YOUR GOAL ▸
Give back, exactly as written, the lines from the beginning of the listing through the one that contains "S.render.engine = 'CYCLES'".

GIVEN INFORMATION ▸
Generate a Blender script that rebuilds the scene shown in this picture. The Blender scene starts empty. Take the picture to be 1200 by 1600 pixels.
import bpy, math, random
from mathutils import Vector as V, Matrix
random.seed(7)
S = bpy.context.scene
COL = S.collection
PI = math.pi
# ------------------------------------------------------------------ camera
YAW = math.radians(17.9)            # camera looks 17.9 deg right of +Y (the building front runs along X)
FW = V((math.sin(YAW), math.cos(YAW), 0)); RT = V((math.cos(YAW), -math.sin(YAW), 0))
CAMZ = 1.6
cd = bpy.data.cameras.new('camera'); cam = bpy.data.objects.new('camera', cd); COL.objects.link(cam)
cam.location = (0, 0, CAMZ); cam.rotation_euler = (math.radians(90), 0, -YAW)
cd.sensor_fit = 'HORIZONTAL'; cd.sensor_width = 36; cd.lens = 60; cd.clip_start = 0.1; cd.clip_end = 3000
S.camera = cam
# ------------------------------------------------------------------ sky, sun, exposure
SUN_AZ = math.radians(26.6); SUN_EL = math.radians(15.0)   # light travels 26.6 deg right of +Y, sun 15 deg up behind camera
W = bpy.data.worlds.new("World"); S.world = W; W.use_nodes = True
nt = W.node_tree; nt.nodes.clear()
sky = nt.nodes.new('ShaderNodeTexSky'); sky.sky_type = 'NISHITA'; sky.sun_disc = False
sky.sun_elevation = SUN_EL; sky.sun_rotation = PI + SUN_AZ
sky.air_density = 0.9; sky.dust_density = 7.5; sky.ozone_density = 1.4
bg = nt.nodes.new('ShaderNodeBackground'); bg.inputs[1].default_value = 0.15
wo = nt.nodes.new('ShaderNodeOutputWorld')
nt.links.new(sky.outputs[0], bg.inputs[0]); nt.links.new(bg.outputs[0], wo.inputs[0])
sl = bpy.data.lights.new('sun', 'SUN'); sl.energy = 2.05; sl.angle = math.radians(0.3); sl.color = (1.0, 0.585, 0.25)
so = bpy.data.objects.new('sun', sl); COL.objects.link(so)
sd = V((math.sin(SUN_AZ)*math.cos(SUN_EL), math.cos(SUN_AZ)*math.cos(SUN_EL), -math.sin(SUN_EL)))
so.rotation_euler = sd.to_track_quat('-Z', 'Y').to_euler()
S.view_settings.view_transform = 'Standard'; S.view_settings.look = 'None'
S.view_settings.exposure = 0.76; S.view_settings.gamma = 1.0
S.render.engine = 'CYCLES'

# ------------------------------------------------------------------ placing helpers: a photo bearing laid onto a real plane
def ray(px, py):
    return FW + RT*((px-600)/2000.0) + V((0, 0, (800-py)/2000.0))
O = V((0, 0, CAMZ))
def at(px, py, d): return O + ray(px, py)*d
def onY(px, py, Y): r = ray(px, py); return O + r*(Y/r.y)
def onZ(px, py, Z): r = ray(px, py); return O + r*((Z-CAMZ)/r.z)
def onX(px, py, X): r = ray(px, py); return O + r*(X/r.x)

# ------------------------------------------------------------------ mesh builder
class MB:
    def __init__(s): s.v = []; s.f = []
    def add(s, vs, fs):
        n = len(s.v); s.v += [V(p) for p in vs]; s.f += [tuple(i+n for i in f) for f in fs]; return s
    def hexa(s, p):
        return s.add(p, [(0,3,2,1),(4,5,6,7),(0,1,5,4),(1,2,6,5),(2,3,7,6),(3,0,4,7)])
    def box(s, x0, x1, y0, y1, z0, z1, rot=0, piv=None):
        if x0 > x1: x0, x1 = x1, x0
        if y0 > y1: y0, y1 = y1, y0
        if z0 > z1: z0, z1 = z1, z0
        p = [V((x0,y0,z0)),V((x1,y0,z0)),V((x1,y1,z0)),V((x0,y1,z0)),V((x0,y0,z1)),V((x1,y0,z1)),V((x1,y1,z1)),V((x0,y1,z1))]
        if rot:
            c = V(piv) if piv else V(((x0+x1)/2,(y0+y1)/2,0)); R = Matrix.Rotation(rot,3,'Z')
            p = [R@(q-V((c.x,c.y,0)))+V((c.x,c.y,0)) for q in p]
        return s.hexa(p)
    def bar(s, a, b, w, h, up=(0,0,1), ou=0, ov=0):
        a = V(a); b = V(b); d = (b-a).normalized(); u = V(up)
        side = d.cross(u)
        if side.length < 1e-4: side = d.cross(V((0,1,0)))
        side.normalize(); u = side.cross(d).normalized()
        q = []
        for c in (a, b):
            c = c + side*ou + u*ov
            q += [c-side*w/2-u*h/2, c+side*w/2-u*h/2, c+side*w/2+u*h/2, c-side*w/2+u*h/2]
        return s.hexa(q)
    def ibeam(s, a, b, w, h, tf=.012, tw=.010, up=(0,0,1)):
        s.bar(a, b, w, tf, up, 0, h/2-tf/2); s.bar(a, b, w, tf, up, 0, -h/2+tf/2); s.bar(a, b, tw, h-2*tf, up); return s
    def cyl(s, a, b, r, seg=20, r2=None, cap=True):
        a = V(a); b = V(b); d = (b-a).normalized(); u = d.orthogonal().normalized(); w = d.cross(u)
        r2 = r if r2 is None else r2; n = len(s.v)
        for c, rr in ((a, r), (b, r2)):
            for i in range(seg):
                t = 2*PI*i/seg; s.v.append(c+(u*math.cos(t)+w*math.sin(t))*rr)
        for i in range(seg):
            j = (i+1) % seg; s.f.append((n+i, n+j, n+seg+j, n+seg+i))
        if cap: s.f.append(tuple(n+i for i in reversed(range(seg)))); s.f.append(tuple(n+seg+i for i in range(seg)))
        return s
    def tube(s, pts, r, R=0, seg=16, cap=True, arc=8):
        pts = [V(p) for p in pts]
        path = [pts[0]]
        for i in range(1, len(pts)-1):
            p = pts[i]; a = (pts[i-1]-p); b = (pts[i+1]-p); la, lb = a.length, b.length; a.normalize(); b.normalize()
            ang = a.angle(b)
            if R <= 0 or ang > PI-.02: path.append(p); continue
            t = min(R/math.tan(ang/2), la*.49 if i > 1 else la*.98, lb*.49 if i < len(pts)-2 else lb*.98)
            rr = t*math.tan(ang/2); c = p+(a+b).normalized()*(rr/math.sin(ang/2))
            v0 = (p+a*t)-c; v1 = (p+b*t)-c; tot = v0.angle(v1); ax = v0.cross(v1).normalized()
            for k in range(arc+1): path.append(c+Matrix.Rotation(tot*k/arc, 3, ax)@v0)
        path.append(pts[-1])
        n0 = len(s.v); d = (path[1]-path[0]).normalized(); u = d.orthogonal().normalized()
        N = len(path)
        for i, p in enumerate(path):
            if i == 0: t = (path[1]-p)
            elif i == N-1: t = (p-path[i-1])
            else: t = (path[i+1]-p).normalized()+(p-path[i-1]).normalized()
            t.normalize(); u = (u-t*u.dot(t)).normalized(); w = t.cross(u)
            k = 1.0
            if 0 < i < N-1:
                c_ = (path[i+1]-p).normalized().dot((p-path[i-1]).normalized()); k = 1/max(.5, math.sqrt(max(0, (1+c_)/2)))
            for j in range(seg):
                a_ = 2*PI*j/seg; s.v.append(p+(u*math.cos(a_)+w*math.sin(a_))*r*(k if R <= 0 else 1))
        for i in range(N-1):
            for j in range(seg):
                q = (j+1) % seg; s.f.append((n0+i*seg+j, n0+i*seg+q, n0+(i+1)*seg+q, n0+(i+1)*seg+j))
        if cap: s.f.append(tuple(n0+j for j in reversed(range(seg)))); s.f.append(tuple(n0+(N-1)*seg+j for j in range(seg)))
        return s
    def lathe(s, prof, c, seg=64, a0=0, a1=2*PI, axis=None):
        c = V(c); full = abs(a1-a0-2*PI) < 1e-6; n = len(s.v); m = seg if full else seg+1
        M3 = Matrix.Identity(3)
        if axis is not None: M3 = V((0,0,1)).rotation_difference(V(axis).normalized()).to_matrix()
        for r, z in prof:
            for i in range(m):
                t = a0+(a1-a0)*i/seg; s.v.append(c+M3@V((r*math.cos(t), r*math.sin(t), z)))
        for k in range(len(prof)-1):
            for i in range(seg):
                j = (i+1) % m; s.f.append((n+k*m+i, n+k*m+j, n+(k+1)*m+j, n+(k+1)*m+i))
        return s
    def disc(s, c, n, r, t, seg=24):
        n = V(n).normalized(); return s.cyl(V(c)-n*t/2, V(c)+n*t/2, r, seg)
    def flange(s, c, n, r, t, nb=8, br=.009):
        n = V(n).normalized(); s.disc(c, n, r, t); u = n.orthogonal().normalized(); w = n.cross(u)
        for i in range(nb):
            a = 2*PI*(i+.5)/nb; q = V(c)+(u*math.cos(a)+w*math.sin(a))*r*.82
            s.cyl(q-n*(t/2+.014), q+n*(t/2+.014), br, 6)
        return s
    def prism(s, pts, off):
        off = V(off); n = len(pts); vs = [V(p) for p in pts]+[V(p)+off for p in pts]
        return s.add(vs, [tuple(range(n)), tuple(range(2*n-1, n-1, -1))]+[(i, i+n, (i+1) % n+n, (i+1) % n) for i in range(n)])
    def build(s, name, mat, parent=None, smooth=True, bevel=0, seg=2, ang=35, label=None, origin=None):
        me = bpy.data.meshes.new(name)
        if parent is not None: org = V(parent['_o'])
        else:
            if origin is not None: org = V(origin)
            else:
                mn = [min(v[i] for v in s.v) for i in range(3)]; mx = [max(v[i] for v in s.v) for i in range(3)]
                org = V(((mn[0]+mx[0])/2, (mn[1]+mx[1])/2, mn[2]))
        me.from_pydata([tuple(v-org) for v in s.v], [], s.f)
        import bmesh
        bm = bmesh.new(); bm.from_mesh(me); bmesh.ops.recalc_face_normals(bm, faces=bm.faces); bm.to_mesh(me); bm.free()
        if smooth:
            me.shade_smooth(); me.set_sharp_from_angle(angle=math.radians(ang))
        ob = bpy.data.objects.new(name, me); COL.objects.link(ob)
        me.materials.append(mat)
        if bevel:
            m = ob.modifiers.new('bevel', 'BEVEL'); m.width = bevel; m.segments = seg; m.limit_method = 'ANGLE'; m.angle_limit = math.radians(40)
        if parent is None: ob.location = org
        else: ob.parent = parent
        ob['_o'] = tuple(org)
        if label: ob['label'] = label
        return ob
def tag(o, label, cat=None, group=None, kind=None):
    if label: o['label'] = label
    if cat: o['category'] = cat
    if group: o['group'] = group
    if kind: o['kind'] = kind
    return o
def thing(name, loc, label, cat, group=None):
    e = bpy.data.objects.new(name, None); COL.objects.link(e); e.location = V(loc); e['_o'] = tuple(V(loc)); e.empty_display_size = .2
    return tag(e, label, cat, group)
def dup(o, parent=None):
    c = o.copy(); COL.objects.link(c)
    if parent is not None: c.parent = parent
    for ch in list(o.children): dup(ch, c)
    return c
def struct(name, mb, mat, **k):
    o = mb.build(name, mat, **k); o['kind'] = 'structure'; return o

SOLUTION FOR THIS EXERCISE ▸
Generate a Blender script that rebuilds the scene shown in this picture. The Blender scene starts empty. Take the picture to be 1200 by 1600 pixels.
import bpy, math, random
from mathutils import Vector as V, Matrix
random.seed(7)
S = bpy.context.scene
COL = S.collection
PI = math.pi
# ------------------------------------------------------------------ camera
YAW = math.radians(17.9)            # camera looks 17.9 deg right of +Y (the building front runs along X)
FW = V((math.sin(YAW), math.cos(YAW), 0)); RT = V((math.cos(YAW), -math.sin(YAW), 0))
CAMZ = 1.6
cd = bpy.data.cameras.new('camera'); cam = bpy.data.objects.new('camera', cd); COL.objects.link(cam)
cam.location = (0, 0, CAMZ); cam.rotation_euler = (math.radians(90), 0, -YAW)
cd.sensor_fit = 'HORIZONTAL'; cd.sensor_width = 36; cd.lens = 60; cd.clip_start = 0.1; cd.clip_end = 3000
S.camera = cam
# ------------------------------------------------------------------ sky, sun, exposure
SUN_AZ = math.radians(26.6); SUN_EL = math.radians(15.0)   # light travels 26.6 deg right of +Y, sun 15 deg up behind camera
W = bpy.data.worlds.new("World"); S.world = W; W.use_nodes = True
nt = W.node_tree; nt.nodes.clear()
sky = nt.nodes.new('ShaderNodeTexSky'); sky.sky_type = 'NISHITA'; sky.sun_disc = False
sky.sun_elevation = SUN_EL; sky.sun_rotation = PI + SUN_AZ
sky.air_density = 0.9; sky.dust_density = 7.5; sky.ozone_density = 1.4
bg = nt.nodes.new('ShaderNodeBackground'); bg.inputs[1].default_value = 0.15
wo = nt.nodes.new('ShaderNodeOutputWorld')
nt.links.new(sky.outputs[0], bg.inputs[0]); nt.links.new(bg.outputs[0], wo.inputs[0])
sl = bpy.data.lights.new('sun', 'SUN'); sl.energy = 2.05; sl.angle = math.radians(0.3); sl.color = (1.0, 0.585, 0.25)
so = bpy.data.objects.new('sun', sl); COL.objects.link(so)
sd = V((math.sin(SUN_AZ)*math.cos(SUN_EL), math.cos(SUN_AZ)*math.cos(SUN_EL), -math.sin(SUN_EL)))
so.rotation_euler = sd.to_track_quat('-Z', 'Y').to_euler()
S.view_settings.view_transform = 'Standard'; S.view_settings.look = 'None'
S.view_settings.exposure = 0.76; S.view_settings.gamma = 1.0
S.render.engine = 'CYCLES'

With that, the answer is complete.